[EXCERPTED RECORDS]
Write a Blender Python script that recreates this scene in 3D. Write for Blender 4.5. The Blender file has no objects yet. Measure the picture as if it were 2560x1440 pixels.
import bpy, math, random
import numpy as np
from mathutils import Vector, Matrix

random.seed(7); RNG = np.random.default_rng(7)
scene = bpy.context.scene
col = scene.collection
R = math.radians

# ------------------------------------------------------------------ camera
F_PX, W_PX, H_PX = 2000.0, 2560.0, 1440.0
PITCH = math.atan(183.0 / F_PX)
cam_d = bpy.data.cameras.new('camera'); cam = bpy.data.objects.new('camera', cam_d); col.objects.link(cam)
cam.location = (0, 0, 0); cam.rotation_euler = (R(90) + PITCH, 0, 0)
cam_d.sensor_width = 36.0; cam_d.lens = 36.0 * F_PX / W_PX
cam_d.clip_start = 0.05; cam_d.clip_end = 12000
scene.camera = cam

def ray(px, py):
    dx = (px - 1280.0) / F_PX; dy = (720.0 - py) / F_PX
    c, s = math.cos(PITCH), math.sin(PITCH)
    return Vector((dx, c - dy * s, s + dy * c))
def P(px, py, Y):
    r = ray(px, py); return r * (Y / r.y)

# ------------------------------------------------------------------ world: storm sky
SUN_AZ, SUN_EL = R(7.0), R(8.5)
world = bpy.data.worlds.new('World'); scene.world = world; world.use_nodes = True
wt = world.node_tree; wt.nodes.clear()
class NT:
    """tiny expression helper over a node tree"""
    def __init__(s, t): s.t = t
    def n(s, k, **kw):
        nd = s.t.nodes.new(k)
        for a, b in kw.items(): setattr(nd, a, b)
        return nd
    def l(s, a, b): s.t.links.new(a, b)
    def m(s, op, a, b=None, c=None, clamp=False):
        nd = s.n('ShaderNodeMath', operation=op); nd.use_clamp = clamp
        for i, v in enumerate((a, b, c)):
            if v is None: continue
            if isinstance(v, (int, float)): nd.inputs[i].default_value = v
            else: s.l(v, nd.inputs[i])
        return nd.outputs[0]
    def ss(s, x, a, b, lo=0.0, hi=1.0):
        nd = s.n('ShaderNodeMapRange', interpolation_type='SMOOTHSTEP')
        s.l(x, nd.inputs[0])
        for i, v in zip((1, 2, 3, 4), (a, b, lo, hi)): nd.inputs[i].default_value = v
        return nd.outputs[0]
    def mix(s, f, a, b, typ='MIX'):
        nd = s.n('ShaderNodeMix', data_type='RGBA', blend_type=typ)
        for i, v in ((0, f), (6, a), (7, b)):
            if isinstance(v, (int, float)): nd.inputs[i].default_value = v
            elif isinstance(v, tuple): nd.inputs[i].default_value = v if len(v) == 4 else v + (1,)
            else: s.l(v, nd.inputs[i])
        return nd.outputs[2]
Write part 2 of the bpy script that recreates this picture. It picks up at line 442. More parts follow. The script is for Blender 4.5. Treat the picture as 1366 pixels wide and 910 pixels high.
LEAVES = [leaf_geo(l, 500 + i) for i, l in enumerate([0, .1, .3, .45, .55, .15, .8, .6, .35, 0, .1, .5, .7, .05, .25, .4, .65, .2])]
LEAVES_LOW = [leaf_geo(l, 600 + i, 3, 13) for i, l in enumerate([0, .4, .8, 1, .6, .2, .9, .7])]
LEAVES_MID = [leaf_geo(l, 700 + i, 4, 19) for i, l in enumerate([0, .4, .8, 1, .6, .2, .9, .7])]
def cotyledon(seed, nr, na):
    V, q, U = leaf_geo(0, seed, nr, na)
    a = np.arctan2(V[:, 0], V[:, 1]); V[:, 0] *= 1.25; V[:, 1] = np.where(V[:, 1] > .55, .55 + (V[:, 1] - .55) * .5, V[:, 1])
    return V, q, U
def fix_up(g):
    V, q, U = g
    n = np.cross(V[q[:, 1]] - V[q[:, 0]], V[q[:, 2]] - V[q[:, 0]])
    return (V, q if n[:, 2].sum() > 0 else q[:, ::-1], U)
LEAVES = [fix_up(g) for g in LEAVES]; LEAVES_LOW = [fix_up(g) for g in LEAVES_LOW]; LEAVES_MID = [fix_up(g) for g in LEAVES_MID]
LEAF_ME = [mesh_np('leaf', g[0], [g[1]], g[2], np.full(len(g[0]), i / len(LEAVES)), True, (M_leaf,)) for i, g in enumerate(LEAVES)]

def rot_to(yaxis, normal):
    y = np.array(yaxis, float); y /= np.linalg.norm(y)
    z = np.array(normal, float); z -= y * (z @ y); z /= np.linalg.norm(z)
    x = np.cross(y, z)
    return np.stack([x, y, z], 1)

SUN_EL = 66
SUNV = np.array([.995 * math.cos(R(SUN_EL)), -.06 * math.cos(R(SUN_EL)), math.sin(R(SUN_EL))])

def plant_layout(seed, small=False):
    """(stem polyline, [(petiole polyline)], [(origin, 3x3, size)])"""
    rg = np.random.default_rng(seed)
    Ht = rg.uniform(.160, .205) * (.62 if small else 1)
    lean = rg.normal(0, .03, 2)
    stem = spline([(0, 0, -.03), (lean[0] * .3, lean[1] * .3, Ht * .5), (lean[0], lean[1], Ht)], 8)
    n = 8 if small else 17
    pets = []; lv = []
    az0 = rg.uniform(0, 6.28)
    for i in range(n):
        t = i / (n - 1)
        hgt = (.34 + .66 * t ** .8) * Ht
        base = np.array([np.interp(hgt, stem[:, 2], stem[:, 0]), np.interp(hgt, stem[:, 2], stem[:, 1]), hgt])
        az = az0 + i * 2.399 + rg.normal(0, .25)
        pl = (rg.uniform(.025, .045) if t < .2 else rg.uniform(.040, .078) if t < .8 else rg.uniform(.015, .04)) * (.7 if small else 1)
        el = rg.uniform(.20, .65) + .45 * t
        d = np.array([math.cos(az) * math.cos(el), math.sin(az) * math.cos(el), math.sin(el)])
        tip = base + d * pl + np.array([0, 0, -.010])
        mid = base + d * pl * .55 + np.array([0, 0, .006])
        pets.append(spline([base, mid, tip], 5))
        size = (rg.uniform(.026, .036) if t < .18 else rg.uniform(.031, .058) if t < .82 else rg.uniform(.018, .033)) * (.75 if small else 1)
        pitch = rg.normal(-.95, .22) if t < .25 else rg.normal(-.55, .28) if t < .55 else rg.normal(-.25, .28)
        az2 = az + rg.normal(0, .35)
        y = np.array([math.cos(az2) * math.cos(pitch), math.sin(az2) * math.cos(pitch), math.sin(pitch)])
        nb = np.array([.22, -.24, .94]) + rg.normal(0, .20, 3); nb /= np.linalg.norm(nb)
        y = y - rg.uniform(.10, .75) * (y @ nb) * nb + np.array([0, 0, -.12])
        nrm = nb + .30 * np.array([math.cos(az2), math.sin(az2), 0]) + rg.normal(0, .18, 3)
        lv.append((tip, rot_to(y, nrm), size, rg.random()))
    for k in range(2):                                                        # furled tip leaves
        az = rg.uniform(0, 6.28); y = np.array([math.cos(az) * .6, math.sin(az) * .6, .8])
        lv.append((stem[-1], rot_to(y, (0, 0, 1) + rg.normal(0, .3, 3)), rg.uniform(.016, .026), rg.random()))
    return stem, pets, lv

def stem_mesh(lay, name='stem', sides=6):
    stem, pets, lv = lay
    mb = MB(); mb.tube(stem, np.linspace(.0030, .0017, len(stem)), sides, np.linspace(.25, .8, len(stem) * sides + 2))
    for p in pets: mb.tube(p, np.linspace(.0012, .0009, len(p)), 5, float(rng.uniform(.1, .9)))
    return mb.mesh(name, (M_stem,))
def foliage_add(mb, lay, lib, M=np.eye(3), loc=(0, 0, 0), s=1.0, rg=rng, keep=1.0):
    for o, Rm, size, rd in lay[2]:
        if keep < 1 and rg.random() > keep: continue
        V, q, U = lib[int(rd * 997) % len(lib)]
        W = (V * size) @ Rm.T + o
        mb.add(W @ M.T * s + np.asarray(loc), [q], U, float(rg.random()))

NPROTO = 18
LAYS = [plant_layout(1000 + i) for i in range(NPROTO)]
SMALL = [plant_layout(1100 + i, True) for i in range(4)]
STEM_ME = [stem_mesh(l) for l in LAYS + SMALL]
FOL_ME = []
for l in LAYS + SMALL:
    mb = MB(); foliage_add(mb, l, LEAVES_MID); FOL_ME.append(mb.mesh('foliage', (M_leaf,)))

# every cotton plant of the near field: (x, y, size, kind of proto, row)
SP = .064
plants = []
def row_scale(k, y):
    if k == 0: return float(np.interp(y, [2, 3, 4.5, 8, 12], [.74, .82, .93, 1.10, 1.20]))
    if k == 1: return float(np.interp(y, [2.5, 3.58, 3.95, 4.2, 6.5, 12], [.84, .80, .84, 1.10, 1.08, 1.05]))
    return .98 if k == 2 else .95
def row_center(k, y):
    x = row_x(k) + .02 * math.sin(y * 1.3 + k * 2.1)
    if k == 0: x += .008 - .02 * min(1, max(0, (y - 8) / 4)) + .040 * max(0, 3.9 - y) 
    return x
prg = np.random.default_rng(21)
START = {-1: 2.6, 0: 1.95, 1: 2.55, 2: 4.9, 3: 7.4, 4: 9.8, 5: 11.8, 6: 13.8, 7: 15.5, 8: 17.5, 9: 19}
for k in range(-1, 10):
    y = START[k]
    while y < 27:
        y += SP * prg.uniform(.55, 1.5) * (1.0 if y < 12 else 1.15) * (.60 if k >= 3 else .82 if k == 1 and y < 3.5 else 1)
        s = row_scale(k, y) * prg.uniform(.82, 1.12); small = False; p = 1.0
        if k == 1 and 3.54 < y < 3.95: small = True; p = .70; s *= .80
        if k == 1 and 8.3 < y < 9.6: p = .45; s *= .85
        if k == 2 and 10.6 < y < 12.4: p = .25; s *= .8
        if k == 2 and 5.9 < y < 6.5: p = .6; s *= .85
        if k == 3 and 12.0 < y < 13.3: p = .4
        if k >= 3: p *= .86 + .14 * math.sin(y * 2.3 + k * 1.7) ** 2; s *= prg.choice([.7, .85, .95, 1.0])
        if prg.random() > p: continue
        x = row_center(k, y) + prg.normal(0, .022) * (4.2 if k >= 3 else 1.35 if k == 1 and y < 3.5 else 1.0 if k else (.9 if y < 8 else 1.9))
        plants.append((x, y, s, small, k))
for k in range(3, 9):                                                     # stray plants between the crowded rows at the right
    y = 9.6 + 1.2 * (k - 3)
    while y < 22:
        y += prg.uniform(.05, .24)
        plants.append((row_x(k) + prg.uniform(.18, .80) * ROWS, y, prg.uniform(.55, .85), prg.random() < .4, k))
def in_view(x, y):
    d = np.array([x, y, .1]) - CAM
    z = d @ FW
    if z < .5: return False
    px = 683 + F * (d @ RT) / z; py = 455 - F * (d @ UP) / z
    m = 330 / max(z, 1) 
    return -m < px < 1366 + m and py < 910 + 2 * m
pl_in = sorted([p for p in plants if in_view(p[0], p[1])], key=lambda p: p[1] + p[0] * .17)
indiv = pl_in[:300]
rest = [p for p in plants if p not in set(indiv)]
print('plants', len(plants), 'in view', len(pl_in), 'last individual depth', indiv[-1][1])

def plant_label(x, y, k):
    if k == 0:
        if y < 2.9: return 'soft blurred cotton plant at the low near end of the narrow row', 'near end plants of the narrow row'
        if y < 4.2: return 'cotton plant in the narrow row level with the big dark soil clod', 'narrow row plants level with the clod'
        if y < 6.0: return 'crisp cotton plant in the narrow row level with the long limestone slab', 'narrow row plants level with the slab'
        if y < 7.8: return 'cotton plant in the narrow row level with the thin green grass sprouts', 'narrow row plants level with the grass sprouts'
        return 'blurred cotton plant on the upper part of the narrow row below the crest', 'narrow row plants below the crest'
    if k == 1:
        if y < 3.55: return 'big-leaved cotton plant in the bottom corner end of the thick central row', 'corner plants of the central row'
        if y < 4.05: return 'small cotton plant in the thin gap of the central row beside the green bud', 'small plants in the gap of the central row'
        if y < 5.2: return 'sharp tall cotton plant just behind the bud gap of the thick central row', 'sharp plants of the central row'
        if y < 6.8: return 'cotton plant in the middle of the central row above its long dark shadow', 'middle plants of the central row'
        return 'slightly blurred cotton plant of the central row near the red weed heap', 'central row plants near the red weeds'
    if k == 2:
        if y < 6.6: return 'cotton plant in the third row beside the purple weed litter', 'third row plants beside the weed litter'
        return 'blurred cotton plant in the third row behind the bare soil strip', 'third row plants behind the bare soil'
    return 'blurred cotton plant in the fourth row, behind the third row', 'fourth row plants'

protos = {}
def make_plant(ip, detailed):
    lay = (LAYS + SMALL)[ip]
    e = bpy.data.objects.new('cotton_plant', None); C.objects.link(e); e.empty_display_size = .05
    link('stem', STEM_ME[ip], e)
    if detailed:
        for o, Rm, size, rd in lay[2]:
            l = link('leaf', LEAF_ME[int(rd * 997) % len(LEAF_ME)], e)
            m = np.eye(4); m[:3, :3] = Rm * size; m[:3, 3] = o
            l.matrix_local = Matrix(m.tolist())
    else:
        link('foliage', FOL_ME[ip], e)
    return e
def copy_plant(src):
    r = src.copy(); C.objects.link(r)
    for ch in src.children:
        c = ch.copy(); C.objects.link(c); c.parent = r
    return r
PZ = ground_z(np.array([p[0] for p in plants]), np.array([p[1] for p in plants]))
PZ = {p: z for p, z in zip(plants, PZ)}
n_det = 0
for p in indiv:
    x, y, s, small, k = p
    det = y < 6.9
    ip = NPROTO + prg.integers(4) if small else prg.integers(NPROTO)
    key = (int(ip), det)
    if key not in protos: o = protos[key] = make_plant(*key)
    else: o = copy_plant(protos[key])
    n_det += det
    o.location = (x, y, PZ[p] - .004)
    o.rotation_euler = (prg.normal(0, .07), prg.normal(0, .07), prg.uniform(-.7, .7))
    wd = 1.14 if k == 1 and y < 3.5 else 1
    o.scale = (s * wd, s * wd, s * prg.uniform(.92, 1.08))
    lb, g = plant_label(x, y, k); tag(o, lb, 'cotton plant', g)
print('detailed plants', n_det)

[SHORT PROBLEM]
Only the lines from the first line of the records through the line containing "R = math.radians" should be repeated, exactly as they appear.

[REPLY]
Write a Blender Python script that recreates this scene in 3D. Write for Blender 4.5. The Blender file has no objects yet. Measure the picture as if it were 2560x1440 pixels.
import bpy, math, random
import numpy as np
from mathutils import Vector, Matrix

random.seed(7); RNG = np.random.default_rng(7)
scene = bpy.context.scene
col = scene.collection
R = math.radians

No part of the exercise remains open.